Infine, il 29% ha adottato o adotterà benchmark climatici nel corso del prossimo anno.
Sempre stando al Climate Survey di quest'anno, la crisi energetica ha accresciuto l'importanza di sostenere le fonti rinnovabili per il 51% degli investitori, anche se solo il 30% ha accelerato la decarbonizzazione dei propri portafogli alla luce dei recenti sviluppi.
Per scongiurare una sottoperformance di breve termine, quasi la metà degli intervistati (47%) ha rivisto alcuni dei propri approcci ESG, inclusa la riluttanza a rinunciare ai buoni rendimenti offerti dal settore petrolifero e del gas.
In effetti, in Europa il 38% degli investitori accetta ancora di aumentare l'allocazione a società del settore petrolifero e del gas nel breve termine, percentuale che sale al 48% in Nord America e al 59% nella regione Asia Pacifico.
Nel passare a un'economia a basse emissioni di carbonio, agli investitori sta a cuore anche il concetto di "transizione giusta", per una corretta gestione delle implicazioni sociali del cambiamento energetico.
Per il 68% degli intervistati, nei prossimi due anni questo tema rappresenterà un fattore importante delle politiche d'investimento, anche se solo il 41% ha le competenze necessarie per sostenerlo.
Tra i risultati chiave dell'indagine sul clima di quest'anno emergono i forti timori per la biodiversità e il perseguimento della parità sul fronte del cambiamento climatico.
Oggi quasi la metà degli investitori (48%) sottolinea l'importanza e la centralità di questo tema nelle proprie scelte d'investimento, percentuale che si prevede raggiunga l'66% nei prossimi due anni.
L'azionario, i green bond e i mercati privati sono asset class leader nell'integrazione della biodiversità, anche se l'implementazione è fortemente ostacolata dalla mancanza di dati e di rating appropriati (53%) e da competenze interne insufficienti (41%).
Oggi solo il 25% degli investitori utilizza fondi specificamente mirati a raggiungere gli obiettivi di biodiversità, ma rispetto al 2022 l'aumento della domanda di fondi a impatto (60%) e di fondi tematici (57%) è consistente.
Un ultimo risultato degno di nota del Climate Survey 2023 è la maggiore pressione politica che gli investitori devono affrontare, pur con grosse differenze a livello geografico.
La diffusione del movimento anti-ESG negli Stati Uniti, ad esempio, preoccupa il 47% degli investitori nordamericani, soprattutto per le crescenti resistenze politiche e legali ai loro piani di investimento sostenibili, rispetto solo al 30% in Europa.
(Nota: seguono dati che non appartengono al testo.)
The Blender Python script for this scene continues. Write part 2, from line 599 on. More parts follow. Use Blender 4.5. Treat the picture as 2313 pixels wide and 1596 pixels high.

Per contro, gran parte degli investitori europei (63%) e della regione Asia Pacifico (57%), teme di subire pressioni politiche per non aver preso provvedimenti in materia di ESG e clima, rispetto a una minoranza in Nord America (40%).
Secondo Lucian Peppelenbos, Climate & Biodiversity Strategist di Robeco, "la sostenibilità e il clima sono gli argomenti più dibattuti tra i nostri clienti.
Il nostro Climate Survey mostra i progressi fatti dagli investitori nell'implementare il proprio impegno per l'azzeramento delle emissioni e nel favorire la biodiversità, nonostante le sfide dei mercati dell'energia e le pressioni politiche.
Mentre la mancanza di competenze e di dati continua a rappresentare un ostacolo, dobbiamo agire subito perché siamo noi investitori a poter allocare le risorse necessarie a fare la differenza.
In Robeco riteniamo sia nostro dovere condividere le conoscenze che abbiamo acquisito, nella speranza che la nostra ricerca stimoli ulteriormente il settore degli investimenti e contribuisca a contrastare il cambiamento climatico e la perdita di biodiversità, favorendo la decarbonizzazione".